_Stated task_: Please give the data below again in full, exactly as it stands.

_Information supplied_:
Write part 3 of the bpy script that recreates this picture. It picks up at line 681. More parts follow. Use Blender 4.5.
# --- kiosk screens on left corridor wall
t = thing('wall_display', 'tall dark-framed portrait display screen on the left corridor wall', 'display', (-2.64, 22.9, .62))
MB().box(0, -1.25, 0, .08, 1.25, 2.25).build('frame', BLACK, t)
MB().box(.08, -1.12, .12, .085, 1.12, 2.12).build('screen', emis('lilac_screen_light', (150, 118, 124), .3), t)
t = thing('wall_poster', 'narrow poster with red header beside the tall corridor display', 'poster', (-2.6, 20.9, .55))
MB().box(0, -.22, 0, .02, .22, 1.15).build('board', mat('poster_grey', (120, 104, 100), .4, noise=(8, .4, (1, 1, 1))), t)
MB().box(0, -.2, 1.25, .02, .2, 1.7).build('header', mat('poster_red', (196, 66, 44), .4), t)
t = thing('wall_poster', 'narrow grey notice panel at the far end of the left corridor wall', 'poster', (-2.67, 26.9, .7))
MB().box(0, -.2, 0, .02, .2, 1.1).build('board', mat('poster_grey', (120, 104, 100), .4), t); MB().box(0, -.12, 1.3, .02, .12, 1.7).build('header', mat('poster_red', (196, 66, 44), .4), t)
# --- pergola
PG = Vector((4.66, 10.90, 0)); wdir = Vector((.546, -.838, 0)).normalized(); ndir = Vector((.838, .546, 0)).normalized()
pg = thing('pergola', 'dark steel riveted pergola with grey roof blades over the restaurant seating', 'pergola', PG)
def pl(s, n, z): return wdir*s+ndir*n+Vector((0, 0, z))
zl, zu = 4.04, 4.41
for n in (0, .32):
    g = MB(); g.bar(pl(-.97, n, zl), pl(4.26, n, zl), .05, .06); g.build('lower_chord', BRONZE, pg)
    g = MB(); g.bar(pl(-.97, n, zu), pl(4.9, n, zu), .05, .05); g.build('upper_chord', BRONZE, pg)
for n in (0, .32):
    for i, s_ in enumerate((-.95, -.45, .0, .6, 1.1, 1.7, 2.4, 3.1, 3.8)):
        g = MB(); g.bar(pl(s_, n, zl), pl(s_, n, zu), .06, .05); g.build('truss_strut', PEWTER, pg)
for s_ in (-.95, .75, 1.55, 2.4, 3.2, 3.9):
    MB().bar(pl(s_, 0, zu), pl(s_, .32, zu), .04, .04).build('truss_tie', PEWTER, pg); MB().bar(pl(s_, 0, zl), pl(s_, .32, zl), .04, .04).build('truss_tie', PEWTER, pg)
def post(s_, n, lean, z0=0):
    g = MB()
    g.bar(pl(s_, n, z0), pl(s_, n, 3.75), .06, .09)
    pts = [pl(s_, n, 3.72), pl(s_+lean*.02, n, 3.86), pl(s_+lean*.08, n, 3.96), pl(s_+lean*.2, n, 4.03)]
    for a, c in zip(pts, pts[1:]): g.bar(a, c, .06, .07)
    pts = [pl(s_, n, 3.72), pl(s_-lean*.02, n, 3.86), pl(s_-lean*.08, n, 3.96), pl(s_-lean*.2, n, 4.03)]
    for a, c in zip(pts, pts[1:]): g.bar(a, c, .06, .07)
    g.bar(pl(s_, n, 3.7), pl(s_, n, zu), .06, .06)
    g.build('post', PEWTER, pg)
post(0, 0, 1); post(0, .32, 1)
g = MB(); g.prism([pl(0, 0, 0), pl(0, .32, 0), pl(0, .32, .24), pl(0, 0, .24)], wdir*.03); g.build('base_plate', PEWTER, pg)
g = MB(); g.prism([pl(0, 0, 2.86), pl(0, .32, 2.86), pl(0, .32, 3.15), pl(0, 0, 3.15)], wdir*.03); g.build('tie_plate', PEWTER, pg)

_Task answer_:
Write part 3 of the bpy script that recreates this picture. It picks up at line 681. More parts follow. Use Blender 4.5.
# --- kiosk screens on left corridor wall
t = thing('wall_display', 'tall dark-framed portrait display screen on the left corridor wall', 'display', (-2.64, 22.9, .62))
MB().box(0, -1.25, 0, .08, 1.25, 2.25).build('frame', BLACK, t)
MB().box(.08, -1.12, .12, .085, 1.12, 2.12).build('screen', emis('lilac_screen_light', (150, 118, 124), .3), t)
t = thing('wall_poster', 'narrow poster with red header beside the tall corridor display', 'poster', (-2.6, 20.9, .55))
MB().box(0, -.22, 0, .02, .22, 1.15).build('board', mat('poster_grey', (120, 104, 100), .4, noise=(8, .4, (1, 1, 1))), t)
MB().box(0, -.2, 1.25, .02, .2, 1.7).build('header', mat('poster_red', (196, 66, 44), .4), t)
t = thing('wall_poster', 'narrow grey notice panel at the far end of the left corridor wall', 'poster', (-2.67, 26.9, .7))
MB().box(0, -.2, 0, .02, .2, 1.1).build('board', mat('poster_grey', (120, 104, 100), .4), t); MB().box(0, -.12, 1.3, .02, .12, 1.7).build('header', mat('poster_red', (196, 66, 44), .4), t)
# --- pergola
PG = Vector((4.66, 10.90, 0)); wdir = Vector((.546, -.838, 0)).normalized(); ndir = Vector((.838, .546, 0)).normalized()
pg = thing('pergola', 'dark steel riveted pergola with grey roof blades over the restaurant seating', 'pergola', PG)
def pl(s, n, z): return wdir*s+ndir*n+Vector((0, 0, z))
zl, zu = 4.04, 4.41
for n in (0, .32):
    g = MB(); g.bar(pl(-.97, n, zl), pl(4.26, n, zl), .05, .06); g.build('lower_chord', BRONZE, pg)
    g = MB(); g.bar(pl(-.97, n, zu), pl(4.9, n, zu), .05, .05); g.build('upper_chord', BRONZE, pg)
for n in (0, .32):
    for i, s_ in enumerate((-.95, -.45, .0, .6, 1.1, 1.7, 2.4, 3.1, 3.8)):
        g = MB(); g.bar(pl(s_, n, zl), pl(s_, n, zu), .06, .05); g.build('truss_strut', PEWTER, pg)
for s_ in (-.95, .75, 1.55, 2.4, 3.2, 3.9):
    MB().bar(pl(s_, 0, zu), pl(s_, .32, zu), .04, .04).build('truss_tie', PEWTER, pg); MB().bar(pl(s_, 0, zl), pl(s_, .32, zl), .04, .04).build('truss_tie', PEWTER, pg)
def post(s_, n, lean, z0=0):
    g = MB()
    g.bar(pl(s_, n, z0), pl(s_, n, 3.75), .06, .09)
    pts = [pl(s_, n, 3.72), pl(s_+lean*.02, n, 3.86), pl(s_+lean*.08, n, 3.96), pl(s_+lean*.2, n, 4.03)]
    for a, c in zip(pts, pts[1:]): g.bar(a, c, .06, .07)
    pts = [pl(s_, n, 3.72), pl(s_-lean*.02, n, 3.86), pl(s_-lean*.08, n, 3.96), pl(s_-lean*.2, n, 4.03)]
    for a, c in zip(pts, pts[1:]): g.bar(a, c, .06, .07)
    g.bar(pl(s_, n, 3.7), pl(s_, n, zu), .06, .06)
    g.build('post', PEWTER, pg)
post(0, 0, 1); post(0, .32, 1)
g = MB(); g.prism([pl(0, 0, 0), pl(0, .32, 0), pl(0, .32, .24), pl(0, 0, .24)], wdir*.03); g.build('base_plate', PEWTER, pg)
g = MB(); g.prism([pl(0, 0, 2.86), pl(0, .32, 2.86), pl(0, .32, 3.15), pl(0, 0, 3.15)], wdir*.03); g.build('tie_plate', PEWTER, pg)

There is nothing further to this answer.